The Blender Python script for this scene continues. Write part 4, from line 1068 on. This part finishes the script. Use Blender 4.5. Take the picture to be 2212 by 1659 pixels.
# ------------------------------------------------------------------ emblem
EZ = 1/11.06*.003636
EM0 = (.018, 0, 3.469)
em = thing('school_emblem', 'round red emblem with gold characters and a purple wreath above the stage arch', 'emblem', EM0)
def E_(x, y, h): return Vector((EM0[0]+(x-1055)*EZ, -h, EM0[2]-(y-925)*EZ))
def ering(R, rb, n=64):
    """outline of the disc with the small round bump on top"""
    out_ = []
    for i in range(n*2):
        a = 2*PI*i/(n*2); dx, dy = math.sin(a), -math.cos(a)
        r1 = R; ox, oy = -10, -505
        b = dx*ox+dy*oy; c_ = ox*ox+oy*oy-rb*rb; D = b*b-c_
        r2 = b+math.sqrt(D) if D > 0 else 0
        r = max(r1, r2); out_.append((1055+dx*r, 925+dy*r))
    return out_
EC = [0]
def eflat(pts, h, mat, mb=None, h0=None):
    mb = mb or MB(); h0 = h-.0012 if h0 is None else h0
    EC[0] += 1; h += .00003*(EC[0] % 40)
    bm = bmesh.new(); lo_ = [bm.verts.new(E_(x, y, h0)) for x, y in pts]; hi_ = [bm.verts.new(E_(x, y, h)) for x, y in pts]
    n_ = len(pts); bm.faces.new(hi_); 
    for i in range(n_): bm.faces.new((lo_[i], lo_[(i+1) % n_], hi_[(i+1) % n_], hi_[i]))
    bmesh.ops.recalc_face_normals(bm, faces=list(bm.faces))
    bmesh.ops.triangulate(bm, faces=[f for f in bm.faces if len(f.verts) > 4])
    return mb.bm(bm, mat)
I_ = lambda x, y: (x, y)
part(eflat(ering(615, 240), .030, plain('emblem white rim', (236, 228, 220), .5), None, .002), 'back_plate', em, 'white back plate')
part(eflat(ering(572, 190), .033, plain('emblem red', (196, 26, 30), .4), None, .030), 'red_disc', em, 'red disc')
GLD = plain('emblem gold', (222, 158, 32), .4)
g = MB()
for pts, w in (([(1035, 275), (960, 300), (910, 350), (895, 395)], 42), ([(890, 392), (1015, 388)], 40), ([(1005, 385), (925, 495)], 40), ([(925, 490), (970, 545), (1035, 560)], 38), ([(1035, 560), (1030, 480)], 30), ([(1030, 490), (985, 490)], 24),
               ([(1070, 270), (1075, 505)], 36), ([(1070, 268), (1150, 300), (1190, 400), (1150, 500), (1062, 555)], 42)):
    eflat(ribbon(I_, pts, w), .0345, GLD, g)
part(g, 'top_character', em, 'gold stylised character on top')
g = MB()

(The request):
Print the material once more, exactly.

(Written reply):
The Blender Python script for this scene continues. Write part 4, from line 1068 on. This part finishes the script. Use Blender 4.5. Take the picture to be 2212 by 1659 pixels.
# ------------------------------------------------------------------ emblem
EZ = 1/11.06*.003636
EM0 = (.018, 0, 3.469)
em = thing('school_emblem', 'round red emblem with gold characters and a purple wreath above the stage arch', 'emblem', EM0)
def E_(x, y, h): return Vector((EM0[0]+(x-1055)*EZ, -h, EM0[2]-(y-925)*EZ))
def ering(R, rb, n=64):
    """outline of the disc with the small round bump on top"""
    out_ = []
    for i in range(n*2):
        a = 2*PI*i/(n*2); dx, dy = math.sin(a), -math.cos(a)
        r1 = R; ox, oy = -10, -505
        b = dx*ox+dy*oy; c_ = ox*ox+oy*oy-rb*rb; D = b*b-c_
        r2 = b+math.sqrt(D) if D > 0 else 0
        r = max(r1, r2); out_.append((1055+dx*r, 925+dy*r))
    return out_
EC = [0]
def eflat(pts, h, mat, mb=None, h0=None):
    mb = mb or MB(); h0 = h-.0012 if h0 is None else h0
    EC[0] += 1; h += .00003*(EC[0] % 40)
    bm = bmesh.new(); lo_ = [bm.verts.new(E_(x, y, h0)) for x, y in pts]; hi_ = [bm.verts.new(E_(x, y, h)) for x, y in pts]
    n_ = len(pts); bm.faces.new(hi_); 
    for i in range(n_): bm.faces.new((lo_[i], lo_[(i+1) % n_], hi_[(i+1) % n_], hi_[i]))
    bmesh.ops.recalc_face_normals(bm, faces=list(bm.faces))
    bmesh.ops.triangulate(bm, faces=[f for f in bm.faces if len(f.verts) > 4])
    return mb.bm(bm, mat)
I_ = lambda x, y: (x, y)
part(eflat(ering(615, 240), .030, plain('emblem white rim', (236, 228, 220), .5), None, .002), 'back_plate', em, 'white back plate')
part(eflat(ering(572, 190), .033, plain('emblem red', (196, 26, 30), .4), None, .030), 'red_disc', em, 'red disc')
GLD = plain('emblem gold', (222, 158, 32), .4)
g = MB()
for pts, w in (([(1035, 275), (960, 300), (910, 350), (895, 395)], 42), ([(890, 392), (1015, 388)], 40), ([(1005, 385), (925, 495)], 40), ([(925, 490), (970, 545), (1035, 560)], 38), ([(1035, 560), (1030, 480)], 30), ([(1030, 490), (985, 490)], 24),
               ([(1070, 270), (1075, 505)], 36), ([(1070, 268), (1150, 300), (1190, 400), (1150, 500), (1062, 555)], 42)):
    eflat(ribbon(I_, pts, w), .0345, GLD, g)
part(g, 'top_character', em, 'gold stylised character on top')
g = MB()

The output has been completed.